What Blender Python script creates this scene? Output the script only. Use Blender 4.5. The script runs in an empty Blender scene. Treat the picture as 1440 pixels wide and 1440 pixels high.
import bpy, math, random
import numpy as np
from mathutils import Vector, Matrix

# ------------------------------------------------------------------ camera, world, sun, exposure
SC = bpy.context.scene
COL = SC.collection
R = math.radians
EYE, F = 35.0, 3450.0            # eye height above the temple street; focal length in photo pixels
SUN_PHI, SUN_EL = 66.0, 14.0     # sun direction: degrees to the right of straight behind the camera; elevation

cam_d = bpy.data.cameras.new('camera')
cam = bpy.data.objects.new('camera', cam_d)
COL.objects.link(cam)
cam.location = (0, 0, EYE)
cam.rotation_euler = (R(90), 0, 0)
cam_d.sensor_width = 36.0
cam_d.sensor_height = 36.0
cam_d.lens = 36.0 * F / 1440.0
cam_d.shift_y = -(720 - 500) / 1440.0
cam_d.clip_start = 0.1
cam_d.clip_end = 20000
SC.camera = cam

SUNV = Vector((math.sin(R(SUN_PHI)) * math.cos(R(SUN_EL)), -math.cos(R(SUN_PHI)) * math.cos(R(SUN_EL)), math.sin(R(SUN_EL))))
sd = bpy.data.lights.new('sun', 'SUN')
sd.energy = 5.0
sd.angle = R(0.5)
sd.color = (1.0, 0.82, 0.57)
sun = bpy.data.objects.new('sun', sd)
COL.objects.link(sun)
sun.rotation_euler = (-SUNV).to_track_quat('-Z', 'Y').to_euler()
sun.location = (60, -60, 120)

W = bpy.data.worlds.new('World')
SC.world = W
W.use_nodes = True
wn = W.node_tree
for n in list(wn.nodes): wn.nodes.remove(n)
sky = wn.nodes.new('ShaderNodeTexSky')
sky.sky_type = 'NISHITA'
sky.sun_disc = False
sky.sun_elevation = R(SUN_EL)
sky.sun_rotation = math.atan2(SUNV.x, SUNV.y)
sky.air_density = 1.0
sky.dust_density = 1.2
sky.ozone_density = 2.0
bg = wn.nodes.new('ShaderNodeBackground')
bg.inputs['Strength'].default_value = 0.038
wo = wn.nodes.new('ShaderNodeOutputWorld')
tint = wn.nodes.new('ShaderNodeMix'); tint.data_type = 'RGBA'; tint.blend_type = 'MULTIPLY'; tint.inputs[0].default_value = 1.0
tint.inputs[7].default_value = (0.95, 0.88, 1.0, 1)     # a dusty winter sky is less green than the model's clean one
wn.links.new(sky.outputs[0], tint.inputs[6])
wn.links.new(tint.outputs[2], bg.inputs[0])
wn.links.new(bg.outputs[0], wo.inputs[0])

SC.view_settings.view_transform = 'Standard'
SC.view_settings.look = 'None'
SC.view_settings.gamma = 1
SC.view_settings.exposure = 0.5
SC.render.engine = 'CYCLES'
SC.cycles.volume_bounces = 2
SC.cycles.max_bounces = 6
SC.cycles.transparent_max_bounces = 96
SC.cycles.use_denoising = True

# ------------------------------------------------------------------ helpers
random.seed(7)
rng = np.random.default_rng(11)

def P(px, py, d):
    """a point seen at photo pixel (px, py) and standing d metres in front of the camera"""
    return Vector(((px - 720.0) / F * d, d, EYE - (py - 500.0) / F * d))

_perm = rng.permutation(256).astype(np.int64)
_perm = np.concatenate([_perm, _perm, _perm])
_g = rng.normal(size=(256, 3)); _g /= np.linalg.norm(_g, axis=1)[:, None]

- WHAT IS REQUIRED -
Output exactly the leading lines of the data, up to and including the line marked by "from mathutils import Vector, Matrix".

- FINAL ANSWER -
What Blender Python script creates this scene? Output the script only. Use Blender 4.5. The script runs in an empty Blender scene. Treat the picture as 1440 pixels wide and 1440 pixels high.
import bpy, math, random
import numpy as np
from mathutils import Vector, Matrix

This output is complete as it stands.